Oleh: Muh. Siddik Ibrahim*
INDONESIA kerap dipuji sebagai tanah surga. Pepatah lama menyebut, “tongkat kayu dan batu jadi tanaman.”
Faktanya, negeri ini memang dianugerahi kekayaan alam melimpah. Dari emas di Papua, batu bara di Kalimantan, minyak dan gas di Sumatera, hingga nikel di Sulawesi.
Laut yang luas menjanjikan ikan tanpa henti, hutan yang lebat menjadi paru-paru dunia, dan tanah yang subur bisa menumbuhkan apa saja.
Singkatnya, jika ukuran bangsa adalah harta alam, Indonesia termasuk salah satu yang terkaya di dunia.
Namun, mari menoleh ke wajah rakyatnya. Di tengah kabar pertumbuhan ekonomi yang naik, kita masih mendapati ibu-ibu yang harus berutang di warung untuk membeli beras.
Kita masih melihat anak-anak putus sekolah karena orangtuanya tidak sanggup menanggung biaya hidup. Kita masih menyaksikan orang sakit menunda berobat karena biaya rumah sakit lebih mahal daripada kemampuan dompetnya.
Inilah paradoks yang menyayat hati: negara kaya, tetapi rakyatnya miskin.

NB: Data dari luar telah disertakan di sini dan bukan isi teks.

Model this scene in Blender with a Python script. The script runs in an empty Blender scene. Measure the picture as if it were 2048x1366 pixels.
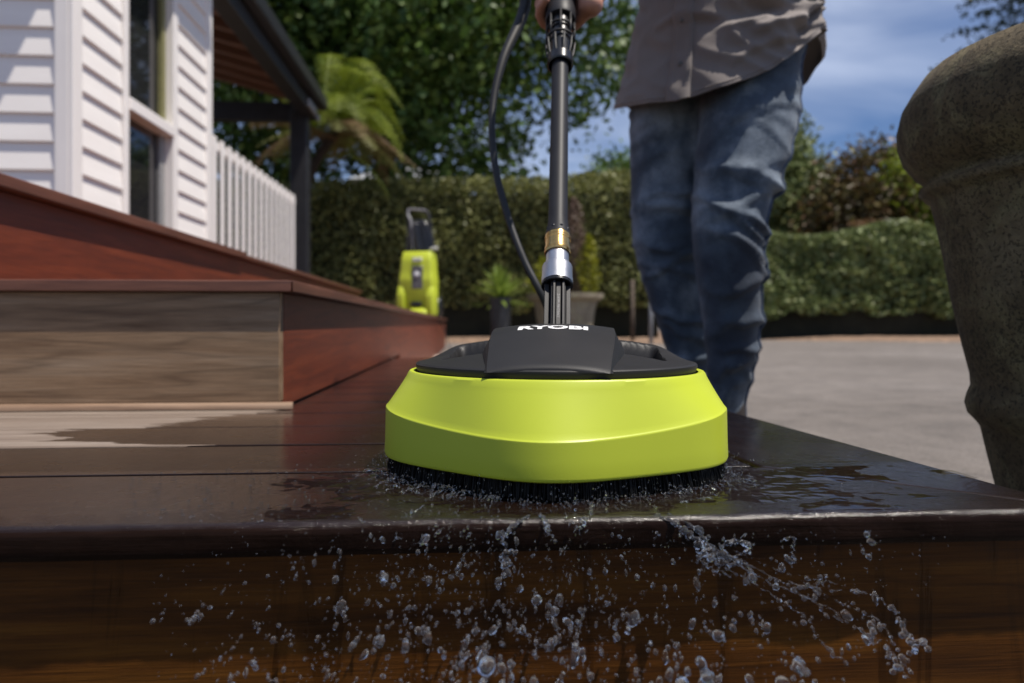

Baca juga: Ketimpangan dan Sumbu Pendek Bangsa
Secara logika sederhana, jika negara kaya, seharusnya rakyatnya sejahtera. Namun, kenyataan berkata lain. Pertanyaan yang wajar muncul adalah: jika negara kita begitu kaya, uangnya ada di mana?
Pertama, sebagian besar kekayaan alam kita diekstraksi oleh perusahaan besar, baik asing maupun domestik.
Dari tambang emas hingga minyak dan gas, kontrak kerja lebih banyak memberi keuntungan kepada pemilik modal ketimbang rakyat. Hasilnya, devisa memang masuk, tapi keuntungan terbesar tidak tinggal di negeri ini.
Kedua, kebocoran anggaran negara menjadi cerita lama yang tak pernah selesai. Laporan demi laporan menunjukkan betapa besar dana publik yang bocor lewat korupsi, mark up proyek, hingga penyalahgunaan wewenang.
Uang rakyat yang seharusnya kembali dalam bentuk sekolah, rumah sakit, atau jalan yang baik, justru lenyap di rekening segelintir orang.
Ketiga, kebijakan pembangunan kerap tidak berpihak pada mayoritas rakyat. Proyek mercusuar berdiri, infrastruktur megah dibangun, tapi tidak serta-merta menjawab kebutuhan dasar: pekerjaan layak, pendidikan bermutu, dan layanan kesehatan terjangkau.
Rakyat kecil sering hanya menjadi penonton dari “pesta” pembangunan.